"Tennis anyone? Or maybe a stroll down the beach is more your style. Or a hike in the mountains? Preferences like these are what many people are thinking about when pondering retirement. Gone are the days of just buying a rocking chair for the porch to while away one's remaining years.
With nearly 78 million boomers approaching their retirement years, the vast majority of buyers are looking to buy a lifestyle, if and when they decide to move. Developers are catering to the boomers, who are the wealthiest and healthiest generation ever. The focus of many homebuilders has been two-fold: to develop age-restricted communities that combine maintenance-free living with a myriad of recreational, social, and lifestyle opportunities, and to develop a second home or investment property purchase that buyers can visit on the weekend to get away and eventually turn into a retirement home. The purchasing power of this generation is flexing its financial muscle.
Last month, my husband and I drove south down Interstate 75 on an invitation from a good friend to look at his lifestyle development and maybe a possible retirement goal. Nestled in 400 acres adjacent to the Great Smoky Mountains National Park in Tennessee was a pristine gated community that focused on nature, hiking, fishing, and tranquility. As we drove up into the main entry, we were met by lush evergreens, cascading trout streams, sounds of wildlife, majestic mountains, panoramic views, and a peaceful silence that lulled you into instant relaxation. There was an instant feel of escape that represented the finest in mountain living without sacrificing the convenience of residing close to restaurants, shopping, entertainment and healthcare, plus limitless outdoor recreation in the Great Smoky Mountains. All home sites featured spectacular and protected mountain and wilderness views with green valleys and vistas extending for miles. No doubt, this is one of finest luxury developments in the area: extremely inviting, not inexpensive, and definitely encompassing a specific lifestyle.
This type of lifestyle community is not atypical. Many other communities are being developed around a preferred activity or amenity. It all comes down to personal choice and finances. According to a recent NAR survey, 57 percent of buyers bought to be near a beach, lake or water sports; 38 percent chose locations that would allow for boating (which can include mountain lakes), 21 percent chose properties near golf courses, 18 percent wanted to be near a theme park, 17 percent bought to be near winter sports such as skiing, and 32 percent purchased property near hunting or fishing.
Design elements are just as important a feature. First-floor living, limited steps, raised appliances, vanities and downstairs areas featuring guest quarters with their own kitchens when the grandchildren visit are just a few. Master controls at one's fingertips are also sought, for flicking on a fireplace, plasma television, stereo surround sound, intercom or glare free lighting. Elevators are even available — anything and everything to accommodate this sector.
Although the primary reason for purchasing a second home is lifestyle, investment consideration comes in a strong second. The National Association of Realtors (NAR) recently released a study that looks at the vacation homes and the investment market.
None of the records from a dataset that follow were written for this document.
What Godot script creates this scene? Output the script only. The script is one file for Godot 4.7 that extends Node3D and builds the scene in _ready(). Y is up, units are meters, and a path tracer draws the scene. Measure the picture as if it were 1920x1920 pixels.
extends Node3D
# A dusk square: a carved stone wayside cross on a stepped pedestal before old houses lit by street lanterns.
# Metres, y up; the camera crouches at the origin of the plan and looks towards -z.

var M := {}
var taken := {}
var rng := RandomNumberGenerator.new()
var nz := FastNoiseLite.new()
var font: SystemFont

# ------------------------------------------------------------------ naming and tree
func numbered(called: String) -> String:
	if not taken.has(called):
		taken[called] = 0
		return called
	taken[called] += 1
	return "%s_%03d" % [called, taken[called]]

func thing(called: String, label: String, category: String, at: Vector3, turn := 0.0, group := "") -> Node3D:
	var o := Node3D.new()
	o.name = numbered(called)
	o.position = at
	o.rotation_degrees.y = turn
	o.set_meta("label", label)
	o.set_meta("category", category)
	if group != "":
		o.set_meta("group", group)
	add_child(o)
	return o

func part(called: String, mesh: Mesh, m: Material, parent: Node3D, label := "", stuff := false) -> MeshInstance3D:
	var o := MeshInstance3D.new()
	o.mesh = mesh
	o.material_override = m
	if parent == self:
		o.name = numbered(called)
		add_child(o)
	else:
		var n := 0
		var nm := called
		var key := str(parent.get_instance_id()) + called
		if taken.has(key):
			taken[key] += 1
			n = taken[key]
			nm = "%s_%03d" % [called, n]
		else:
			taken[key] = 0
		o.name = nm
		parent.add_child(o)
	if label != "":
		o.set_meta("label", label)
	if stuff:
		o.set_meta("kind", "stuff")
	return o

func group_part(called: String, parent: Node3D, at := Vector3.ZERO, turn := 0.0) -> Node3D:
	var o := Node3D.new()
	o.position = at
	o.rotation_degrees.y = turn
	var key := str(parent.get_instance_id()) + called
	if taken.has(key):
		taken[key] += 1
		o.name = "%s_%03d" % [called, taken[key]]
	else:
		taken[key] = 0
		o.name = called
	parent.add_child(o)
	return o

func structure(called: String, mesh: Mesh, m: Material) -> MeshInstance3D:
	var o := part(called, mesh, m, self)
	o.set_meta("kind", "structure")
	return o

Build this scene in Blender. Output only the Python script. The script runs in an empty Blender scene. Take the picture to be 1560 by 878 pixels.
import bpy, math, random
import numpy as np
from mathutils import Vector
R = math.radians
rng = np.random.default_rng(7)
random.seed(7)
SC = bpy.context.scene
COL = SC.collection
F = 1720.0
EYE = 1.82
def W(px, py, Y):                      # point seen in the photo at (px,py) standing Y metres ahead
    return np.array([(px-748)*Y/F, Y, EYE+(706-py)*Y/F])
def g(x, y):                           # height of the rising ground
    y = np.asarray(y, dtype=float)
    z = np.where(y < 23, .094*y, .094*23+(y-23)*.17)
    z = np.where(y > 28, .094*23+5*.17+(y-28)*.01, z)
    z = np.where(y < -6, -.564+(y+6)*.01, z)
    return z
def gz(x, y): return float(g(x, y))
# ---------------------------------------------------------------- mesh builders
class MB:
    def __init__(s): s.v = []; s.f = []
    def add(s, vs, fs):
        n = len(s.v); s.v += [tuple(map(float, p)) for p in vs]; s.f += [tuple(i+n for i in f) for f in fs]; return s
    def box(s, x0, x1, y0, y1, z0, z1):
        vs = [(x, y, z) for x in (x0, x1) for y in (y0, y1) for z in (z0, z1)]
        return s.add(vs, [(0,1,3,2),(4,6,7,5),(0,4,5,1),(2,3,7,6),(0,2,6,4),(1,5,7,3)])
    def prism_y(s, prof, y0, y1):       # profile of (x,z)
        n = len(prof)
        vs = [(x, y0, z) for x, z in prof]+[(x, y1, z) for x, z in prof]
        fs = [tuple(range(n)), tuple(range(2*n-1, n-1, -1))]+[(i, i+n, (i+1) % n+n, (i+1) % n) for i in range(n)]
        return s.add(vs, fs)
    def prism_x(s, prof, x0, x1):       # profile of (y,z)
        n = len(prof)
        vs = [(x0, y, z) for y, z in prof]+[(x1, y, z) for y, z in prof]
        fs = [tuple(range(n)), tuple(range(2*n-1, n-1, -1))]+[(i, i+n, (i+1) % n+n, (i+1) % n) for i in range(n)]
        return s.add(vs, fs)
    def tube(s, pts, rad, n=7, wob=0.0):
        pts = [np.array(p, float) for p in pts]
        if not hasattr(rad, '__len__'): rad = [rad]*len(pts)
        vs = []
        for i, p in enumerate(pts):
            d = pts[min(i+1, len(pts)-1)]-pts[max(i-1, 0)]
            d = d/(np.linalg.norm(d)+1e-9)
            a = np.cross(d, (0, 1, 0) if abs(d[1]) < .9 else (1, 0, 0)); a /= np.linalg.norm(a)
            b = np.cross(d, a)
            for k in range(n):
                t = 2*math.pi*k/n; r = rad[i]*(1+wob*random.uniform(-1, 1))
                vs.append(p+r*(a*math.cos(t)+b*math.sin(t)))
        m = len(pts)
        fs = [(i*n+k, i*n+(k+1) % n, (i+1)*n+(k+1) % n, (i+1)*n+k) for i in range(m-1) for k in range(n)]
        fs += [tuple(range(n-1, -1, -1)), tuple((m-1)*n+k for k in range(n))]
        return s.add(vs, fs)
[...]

Last year, according to the NAR, 40 percent of all homes bought were vacation homes or investment property. There is clearly a distinction between the people who buy vacation homes and those who buy investment opportunities.
Buyers of vacation homes are buying lifestyle opportunities and more than likely a place to retire. Investment property buyers mainly purchase property close to their homes. Both groups have entirely different motivations but both are serious buyers. Both are also seeking the second benefit to home ownership: tax incentives. Mortgage interest is deductible for first and second homes, making home ownership one of the best leverage investments. Any profits on the sale of a second home are subject to capital gains or, better yet, if you move into your second home and live there for at least two years, you can avoid any tax on the sale of your property.
Boomers believe in diversifying their assets, and most second homebuyers see their purchase as being a better investment than stocks. According to the NAR, the typical vacation owner is 59 years old, earned $120,000 last year, and purchased a property that is 220 miles from their primary residence, but 34 percent were less than 100 miles and another 34 percent were 500 miles or more. Eight out of ten drive to their property, and half of the vacation homes are located within the same state as the owner's primary residence. Eighty-three percent of owners are married couples. Three fourths of vacation homeowners purchased for personal use.
In contrast, two-thirds of investment homeowners purchase their property to generate rental income, and half view the property as a way to diversify investments. Their investment property is located close by, within a median distance of 10 miles. The median age of an investment owner is 55, with an income of $98,600, and 75 percent of owners are married couples.
So whether you are buying that second home for retirement or investment, it all depends on market conditions, interest rates, and local rental income and appreciation. AARP states the new trend is for the boomers to move to a new place. They have already moved five to six times in their lifetime, and they are okay with moving again for their retirement, And of course, lifestyle — what you want and what you can afford. Whether it's on the mountaintop or a small condo community that provides educational programs, arts, crafts, fitness centers, dance classes, spa and wellness treatments, the demand for good locations and quality homes will always be a necessity.
It looks like the boomers are a group who will rock on well into retirement. And it won't be in a rocking chair.